Request: Every line below is to be quoted exactly, with nothing added or dropped.

Collected data:
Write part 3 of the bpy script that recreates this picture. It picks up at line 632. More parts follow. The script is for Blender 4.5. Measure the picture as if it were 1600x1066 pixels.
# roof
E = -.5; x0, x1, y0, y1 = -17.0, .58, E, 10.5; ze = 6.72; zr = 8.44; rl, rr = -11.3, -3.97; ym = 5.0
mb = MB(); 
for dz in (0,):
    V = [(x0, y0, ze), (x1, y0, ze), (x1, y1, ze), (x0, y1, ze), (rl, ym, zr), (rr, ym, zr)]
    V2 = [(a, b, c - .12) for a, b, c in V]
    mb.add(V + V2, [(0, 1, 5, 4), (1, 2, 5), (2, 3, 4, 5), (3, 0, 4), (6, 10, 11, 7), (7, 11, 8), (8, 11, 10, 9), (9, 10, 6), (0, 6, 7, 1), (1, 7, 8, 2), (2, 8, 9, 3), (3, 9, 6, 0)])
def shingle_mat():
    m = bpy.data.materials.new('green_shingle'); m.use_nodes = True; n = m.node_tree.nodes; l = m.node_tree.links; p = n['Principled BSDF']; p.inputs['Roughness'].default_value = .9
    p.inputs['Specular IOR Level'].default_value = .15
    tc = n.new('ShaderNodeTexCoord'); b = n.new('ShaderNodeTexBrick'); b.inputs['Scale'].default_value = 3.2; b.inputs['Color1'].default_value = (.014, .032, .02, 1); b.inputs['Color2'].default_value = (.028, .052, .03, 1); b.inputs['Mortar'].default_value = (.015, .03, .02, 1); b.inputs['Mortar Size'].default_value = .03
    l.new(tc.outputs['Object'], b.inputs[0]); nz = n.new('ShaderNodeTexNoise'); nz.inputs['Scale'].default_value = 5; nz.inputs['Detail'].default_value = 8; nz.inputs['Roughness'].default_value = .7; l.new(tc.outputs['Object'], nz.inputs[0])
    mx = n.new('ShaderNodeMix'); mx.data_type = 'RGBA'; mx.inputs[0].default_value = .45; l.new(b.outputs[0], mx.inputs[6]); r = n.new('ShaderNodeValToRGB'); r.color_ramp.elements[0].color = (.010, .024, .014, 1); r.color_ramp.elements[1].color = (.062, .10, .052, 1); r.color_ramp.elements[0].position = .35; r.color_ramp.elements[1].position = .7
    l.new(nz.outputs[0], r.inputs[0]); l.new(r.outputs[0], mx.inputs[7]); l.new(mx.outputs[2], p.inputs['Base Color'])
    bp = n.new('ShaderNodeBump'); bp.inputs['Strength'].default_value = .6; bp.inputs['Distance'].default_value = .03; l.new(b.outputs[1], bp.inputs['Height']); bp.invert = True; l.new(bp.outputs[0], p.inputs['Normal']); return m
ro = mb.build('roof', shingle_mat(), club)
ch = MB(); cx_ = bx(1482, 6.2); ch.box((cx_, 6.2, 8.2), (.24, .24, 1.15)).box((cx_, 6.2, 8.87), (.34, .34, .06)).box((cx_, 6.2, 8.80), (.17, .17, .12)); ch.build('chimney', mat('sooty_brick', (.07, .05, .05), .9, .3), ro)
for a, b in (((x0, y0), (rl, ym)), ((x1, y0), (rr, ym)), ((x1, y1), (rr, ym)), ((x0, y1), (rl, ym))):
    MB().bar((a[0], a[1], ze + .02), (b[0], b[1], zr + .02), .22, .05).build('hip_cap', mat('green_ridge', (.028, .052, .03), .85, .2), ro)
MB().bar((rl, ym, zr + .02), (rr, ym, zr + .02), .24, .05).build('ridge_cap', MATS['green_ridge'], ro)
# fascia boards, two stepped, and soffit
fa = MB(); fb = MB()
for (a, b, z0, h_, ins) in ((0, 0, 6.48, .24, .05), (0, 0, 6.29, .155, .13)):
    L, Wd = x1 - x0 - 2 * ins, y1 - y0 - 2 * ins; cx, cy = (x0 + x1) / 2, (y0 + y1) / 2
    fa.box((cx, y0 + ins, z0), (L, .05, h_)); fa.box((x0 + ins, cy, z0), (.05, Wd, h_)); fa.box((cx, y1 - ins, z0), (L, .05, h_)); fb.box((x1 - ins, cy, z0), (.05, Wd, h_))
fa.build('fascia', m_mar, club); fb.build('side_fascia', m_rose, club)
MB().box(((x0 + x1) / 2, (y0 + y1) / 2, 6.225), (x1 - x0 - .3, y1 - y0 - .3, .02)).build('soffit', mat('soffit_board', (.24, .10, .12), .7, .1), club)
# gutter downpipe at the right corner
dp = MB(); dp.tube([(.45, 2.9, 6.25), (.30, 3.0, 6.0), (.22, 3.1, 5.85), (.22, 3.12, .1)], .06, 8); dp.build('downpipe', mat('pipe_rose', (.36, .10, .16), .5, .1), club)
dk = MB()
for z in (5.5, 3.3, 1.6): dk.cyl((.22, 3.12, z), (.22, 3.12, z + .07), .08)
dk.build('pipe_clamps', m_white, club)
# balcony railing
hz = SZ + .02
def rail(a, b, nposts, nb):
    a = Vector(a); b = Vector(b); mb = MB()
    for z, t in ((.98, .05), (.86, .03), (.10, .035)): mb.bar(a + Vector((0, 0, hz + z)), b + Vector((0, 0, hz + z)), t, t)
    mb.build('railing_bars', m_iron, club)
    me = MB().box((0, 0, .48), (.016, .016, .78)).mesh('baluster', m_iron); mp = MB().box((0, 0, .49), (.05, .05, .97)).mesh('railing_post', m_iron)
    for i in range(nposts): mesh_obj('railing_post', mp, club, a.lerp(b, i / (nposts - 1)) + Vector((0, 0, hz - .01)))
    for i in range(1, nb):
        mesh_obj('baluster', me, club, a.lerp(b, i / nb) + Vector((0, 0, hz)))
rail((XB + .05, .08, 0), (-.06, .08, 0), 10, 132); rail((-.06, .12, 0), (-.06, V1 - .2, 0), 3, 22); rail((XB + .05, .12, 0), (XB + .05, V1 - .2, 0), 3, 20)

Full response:
Write part 3 of the bpy script that recreates this picture. It picks up at line 632. More parts follow. The script is for Blender 4.5. Measure the picture as if it were 1600x1066 pixels.
# roof
E = -.5; x0, x1, y0, y1 = -17.0, .58, E, 10.5; ze = 6.72; zr = 8.44; rl, rr = -11.3, -3.97; ym = 5.0
mb = MB(); 
for dz in (0,):
    V = [(x0, y0, ze), (x1, y0, ze), (x1, y1, ze), (x0, y1, ze), (rl, ym, zr), (rr, ym, zr)]
    V2 = [(a, b, c - .12) for a, b, c in V]
    mb.add(V + V2, [(0, 1, 5, 4), (1, 2, 5), (2, 3, 4, 5), (3, 0, 4), (6, 10, 11, 7), (7, 11, 8), (8, 11, 10, 9), (9, 10, 6), (0, 6, 7, 1), (1, 7, 8, 2), (2, 8, 9, 3), (3, 9, 6, 0)])
def shingle_mat():
    m = bpy.data.materials.new('green_shingle'); m.use_nodes = True; n = m.node_tree.nodes; l = m.node_tree.links; p = n['Principled BSDF']; p.inputs['Roughness'].default_value = .9
    p.inputs['Specular IOR Level'].default_value = .15
    tc = n.new('ShaderNodeTexCoord'); b = n.new('ShaderNodeTexBrick'); b.inputs['Scale'].default_value = 3.2; b.inputs['Color1'].default_value = (.014, .032, .02, 1); b.inputs['Color2'].default_value = (.028, .052, .03, 1); b.inputs['Mortar'].default_value = (.015, .03, .02, 1); b.inputs['Mortar Size'].default_value = .03
    l.new(tc.outputs['Object'], b.inputs[0]); nz = n.new('ShaderNodeTexNoise'); nz.inputs['Scale'].default_value = 5; nz.inputs['Detail'].default_value = 8; nz.inputs['Roughness'].default_value = .7; l.new(tc.outputs['Object'], nz.inputs[0])
    mx = n.new('ShaderNodeMix'); mx.data_type = 'RGBA'; mx.inputs[0].default_value = .45; l.new(b.outputs[0], mx.inputs[6]); r = n.new('ShaderNodeValToRGB'); r.color_ramp.elements[0].color = (.010, .024, .014, 1); r.color_ramp.elements[1].color = (.062, .10, .052, 1); r.color_ramp.elements[0].position = .35; r.color_ramp.elements[1].position = .7
    l.new(nz.outputs[0], r.inputs[0]); l.new(r.outputs[0], mx.inputs[7]); l.new(mx.outputs[2], p.inputs['Base Color'])
    bp = n.new('ShaderNodeBump'); bp.inputs['Strength'].default_value = .6; bp.inputs['Distance'].default_value = .03; l.new(b.outputs[1], bp.inputs['Height']); bp.invert = True; l.new(bp.outputs[0], p.inputs['Normal']); return m
ro = mb.build('roof', shingle_mat(), club)
ch = MB(); cx_ = bx(1482, 6.2); ch.box((cx_, 6.2, 8.2), (.24, .24, 1.15)).box((cx_, 6.2, 8.87), (.34, .34, .06)).box((cx_, 6.2, 8.80), (.17, .17, .12)); ch.build('chimney', mat('sooty_brick', (.07, .05, .05), .9, .3), ro)
for a, b in (((x0, y0), (rl, ym)), ((x1, y0), (rr, ym)), ((x1, y1), (rr, ym)), ((x0, y1), (rl, ym))):
    MB().bar((a[0], a[1], ze + .02), (b[0], b[1], zr + .02), .22, .05).build('hip_cap', mat('green_ridge', (.028, .052, .03), .85, .2), ro)
MB().bar((rl, ym, zr + .02), (rr, ym, zr + .02), .24, .05).build('ridge_cap', MATS['green_ridge'], ro)
# fascia boards, two stepped, and soffit
fa = MB(); fb = MB()
for (a, b, z0, h_, ins) in ((0, 0, 6.48, .24, .05), (0, 0, 6.29, .155, .13)):
    L, Wd = x1 - x0 - 2 * ins, y1 - y0 - 2 * ins; cx, cy = (x0 + x1) / 2, (y0 + y1) / 2
    fa.box((cx, y0 + ins, z0), (L, .05, h_)); fa.box((x0 + ins, cy, z0), (.05, Wd, h_)); fa.box((cx, y1 - ins, z0), (L, .05, h_)); fb.box((x1 - ins, cy, z0), (.05, Wd, h_))
fa.build('fascia', m_mar, club); fb.build('side_fascia', m_rose, club)
MB().box(((x0 + x1) / 2, (y0 + y1) / 2, 6.225), (x1 - x0 - .3, y1 - y0 - .3, .02)).build('soffit', mat('soffit_board', (.24, .10, .12), .7, .1), club)
# gutter downpipe at the right corner
dp = MB(); dp.tube([(.45, 2.9, 6.25), (.30, 3.0, 6.0), (.22, 3.1, 5.85), (.22, 3.12, .1)], .06, 8); dp.build('downpipe', mat('pipe_rose', (.36, .10, .16), .5, .1), club)
dk = MB()
for z in (5.5, 3.3, 1.6): dk.cyl((.22, 3.12, z), (.22, 3.12, z + .07), .08)
dk.build('pipe_clamps', m_white, club)
# balcony railing
hz = SZ + .02
def rail(a, b, nposts, nb):
    a = Vector(a); b = Vector(b); mb = MB()
    for z, t in ((.98, .05), (.86, .03), (.10, .035)): mb.bar(a + Vector((0, 0, hz + z)), b + Vector((0, 0, hz + z)), t, t)
    mb.build('railing_bars', m_iron, club)
    me = MB().box((0, 0, .48), (.016, .016, .78)).mesh('baluster', m_iron); mp = MB().box((0, 0, .49), (.05, .05, .97)).mesh('railing_post', m_iron)
    for i in range(nposts): mesh_obj('railing_post', mp, club, a.lerp(b, i / (nposts - 1)) + Vector((0, 0, hz - .01)))
    for i in range(1, nb):
        mesh_obj('baluster', me, club, a.lerp(b, i / nb) + Vector((0, 0, hz)))
rail((XB + .05, .08, 0), (-.06, .08, 0), 10, 132); rail((-.06, .12, 0), (-.06, V1 - .2, 0), 3, 22); rail((XB + .05, .12, 0), (XB + .05, V1 - .2, 0), 3, 20)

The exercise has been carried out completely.